If you've been in this industry long enough you know that much, if not most, spending on information technology falls short of the hoped-for results.

This has always been the case. And dealing with it has always been difficult, no less so in today’s technology-centric world.

Organizations hoping to get the most from new technology need an effective plan in place from the get-go. The following four basic steps can help you navigate some of these difficulties. 

Step 1: Know What You're Trying to Do 

Do you expect the technology to support an expansion of existing processes? 

If so, expect a linear increase in capacity and output commensurate with the degree of spending.

For example, credit card authorization vendors like VISA and MasterCard have over the years installed additional computing and communication technology to handle constant increases in transactions. The resulting increase in transaction capacity has been roughly proportional to the new resources.  

In cases like this, the new technology is designed to do more of the same. Inefficiencies baked into existing processes may limit the success of new tools, but will still yield a predictable boost in productivity.

Also remember that sometimes you can yield as many improvements by fixing some of the problems with your existing systems. Miss this and you risk just making a bad situation bigger.  

Are you buying the technology to support new processes or dramatically change existing processes?

If so, expect to see a gap between input and output which will often grow larger as the project expands.  

So what’s different?

The main difference is how much human intervention is required to design and execute the effort. This affects everything: the decisions about what technology you should acquire and at what point in the project you should acquire it, what research and design is needed before you decide to buy, and how you will manage and evaluate the implementation effort.

Historically, our track record hasn’t been very good: we buy too little or too much hardware too soon and with too little advance planning.  

Then we buy, design, develop and manage the needed software without a clear understanding of what we want to accomplish and what to expect.  

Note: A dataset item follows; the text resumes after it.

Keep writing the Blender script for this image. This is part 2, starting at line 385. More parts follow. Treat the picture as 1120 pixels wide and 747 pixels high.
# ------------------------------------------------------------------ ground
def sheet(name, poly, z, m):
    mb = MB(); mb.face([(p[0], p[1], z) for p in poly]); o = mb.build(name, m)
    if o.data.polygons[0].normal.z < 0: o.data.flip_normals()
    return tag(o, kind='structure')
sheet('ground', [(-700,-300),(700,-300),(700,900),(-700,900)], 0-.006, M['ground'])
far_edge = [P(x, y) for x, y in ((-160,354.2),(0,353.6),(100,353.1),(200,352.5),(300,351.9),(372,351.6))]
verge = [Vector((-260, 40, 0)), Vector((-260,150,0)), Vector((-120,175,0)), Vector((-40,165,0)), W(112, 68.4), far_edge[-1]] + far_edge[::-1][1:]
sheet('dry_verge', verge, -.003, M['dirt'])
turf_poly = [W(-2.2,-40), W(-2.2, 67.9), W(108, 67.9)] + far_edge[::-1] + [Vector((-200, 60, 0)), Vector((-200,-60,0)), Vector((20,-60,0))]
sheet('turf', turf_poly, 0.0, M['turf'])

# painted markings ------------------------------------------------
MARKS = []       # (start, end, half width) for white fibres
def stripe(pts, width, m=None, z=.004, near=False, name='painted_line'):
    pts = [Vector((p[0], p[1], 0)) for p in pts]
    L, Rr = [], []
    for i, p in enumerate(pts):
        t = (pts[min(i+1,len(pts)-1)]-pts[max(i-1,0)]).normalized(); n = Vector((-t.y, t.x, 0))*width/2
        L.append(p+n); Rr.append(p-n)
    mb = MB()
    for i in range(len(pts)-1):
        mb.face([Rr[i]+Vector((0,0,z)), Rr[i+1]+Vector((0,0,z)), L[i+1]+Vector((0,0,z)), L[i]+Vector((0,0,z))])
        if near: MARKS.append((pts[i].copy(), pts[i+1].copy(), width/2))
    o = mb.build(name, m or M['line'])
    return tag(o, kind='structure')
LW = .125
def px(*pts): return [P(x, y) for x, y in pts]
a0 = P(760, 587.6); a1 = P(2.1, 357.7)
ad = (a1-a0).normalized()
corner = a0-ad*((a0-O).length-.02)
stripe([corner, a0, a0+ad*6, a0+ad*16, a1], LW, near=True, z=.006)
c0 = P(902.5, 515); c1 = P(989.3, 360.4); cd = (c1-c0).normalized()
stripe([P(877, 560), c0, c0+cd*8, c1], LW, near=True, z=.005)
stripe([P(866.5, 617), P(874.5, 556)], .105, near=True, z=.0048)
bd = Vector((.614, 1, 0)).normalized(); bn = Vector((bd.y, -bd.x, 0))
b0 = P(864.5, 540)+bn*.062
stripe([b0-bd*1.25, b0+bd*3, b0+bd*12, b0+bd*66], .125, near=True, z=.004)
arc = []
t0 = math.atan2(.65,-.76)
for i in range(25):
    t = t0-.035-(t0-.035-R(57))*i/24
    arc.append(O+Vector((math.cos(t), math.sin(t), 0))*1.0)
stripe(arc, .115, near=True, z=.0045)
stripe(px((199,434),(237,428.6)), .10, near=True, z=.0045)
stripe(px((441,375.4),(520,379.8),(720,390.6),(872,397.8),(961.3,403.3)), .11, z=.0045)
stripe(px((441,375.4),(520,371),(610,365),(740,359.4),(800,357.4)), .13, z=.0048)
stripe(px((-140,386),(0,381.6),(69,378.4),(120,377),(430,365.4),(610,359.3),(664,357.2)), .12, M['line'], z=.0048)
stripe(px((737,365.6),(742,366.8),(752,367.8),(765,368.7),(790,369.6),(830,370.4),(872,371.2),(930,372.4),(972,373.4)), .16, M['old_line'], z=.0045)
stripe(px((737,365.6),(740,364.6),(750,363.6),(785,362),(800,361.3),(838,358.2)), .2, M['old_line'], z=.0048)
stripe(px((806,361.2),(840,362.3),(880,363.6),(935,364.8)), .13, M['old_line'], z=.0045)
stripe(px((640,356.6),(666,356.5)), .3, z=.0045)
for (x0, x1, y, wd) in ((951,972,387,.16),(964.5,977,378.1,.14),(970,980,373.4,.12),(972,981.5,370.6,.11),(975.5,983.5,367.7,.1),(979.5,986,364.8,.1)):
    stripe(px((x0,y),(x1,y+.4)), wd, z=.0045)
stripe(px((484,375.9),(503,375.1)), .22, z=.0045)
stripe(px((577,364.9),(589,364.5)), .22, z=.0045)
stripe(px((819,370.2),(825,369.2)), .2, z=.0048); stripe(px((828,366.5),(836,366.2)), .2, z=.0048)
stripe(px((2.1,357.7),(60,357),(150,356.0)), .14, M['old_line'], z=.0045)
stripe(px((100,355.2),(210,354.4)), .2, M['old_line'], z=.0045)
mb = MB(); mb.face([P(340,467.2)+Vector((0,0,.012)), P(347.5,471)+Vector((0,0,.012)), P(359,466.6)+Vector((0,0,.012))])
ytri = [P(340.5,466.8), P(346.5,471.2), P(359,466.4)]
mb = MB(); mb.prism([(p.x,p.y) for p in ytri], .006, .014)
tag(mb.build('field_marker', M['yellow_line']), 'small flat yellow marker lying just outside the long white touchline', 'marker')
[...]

Unfortunately these failures are usually viewed as problems in project management and never see the light of day. 

Step 2: Involve the Decision Makers

Too many businesses get caught up in buying sprees, failing to understand that technology spending is a tool to accomplish a functional requirement.  

When the technology becomes the goal, you end up with a lot of flashing lights, but little progress where you need it.

Learning Opportunities

The best way to keep things functional? Early in the effort, involve the decision makers responsible for results. These people may not be steeped in technology, but they know what has to be done to make the organization successful — and will ask the important questions before the checkbook comes out.  

This may upset your IT department, but persevere, the result is worth the trouble.

Step 3: Set Achievable Expectations 

Take all the progress you can get, but don’t establish arbitrary goals that you can’t hope to deliver (executives are famous for this).  

No project exists in a vacuum. And so-called "failed" projects can poison the well for future efforts, even when they produced what should have originally been hoped for.

In the early 1960s, for example, IBM developed a supercomputer, the 7030-Stretch, with the goal of a 100 times improvement over other computers. 

When it reached only an approximately 40 times improvement, IBM viewed it as a failure and closed down the project — even though it represented the fastest computer in the world for several years and spawned a series of improvements in hardware technology that contributed significantly to the highly successful 360 series of computers.

Step 4: Use Common Sense 

There are plenty of formal protocols out there, all of which claim to be the solution for IT project management. While most contain some of the same basic principles, they shroud them in layers of jargon and detail that can mask problems and actually make success less likely.

If you really want a formal basis for your effort, I like Concurrent Engineering (CE). This systems design approach focuses on communication, cooperation and the concurrent involvement of all parties, technological or not.  

While originally created in the '80s and '90s for design/manufacturing environments, CE’s precepts fit most projects whether the end product is an automobile, a TV set or an information system.

As your project proceeds, you'll have plenty of other details to work out, but get these basics right, keep your wits about you and you may just contribute to the enhanced productivity everyone hopes for.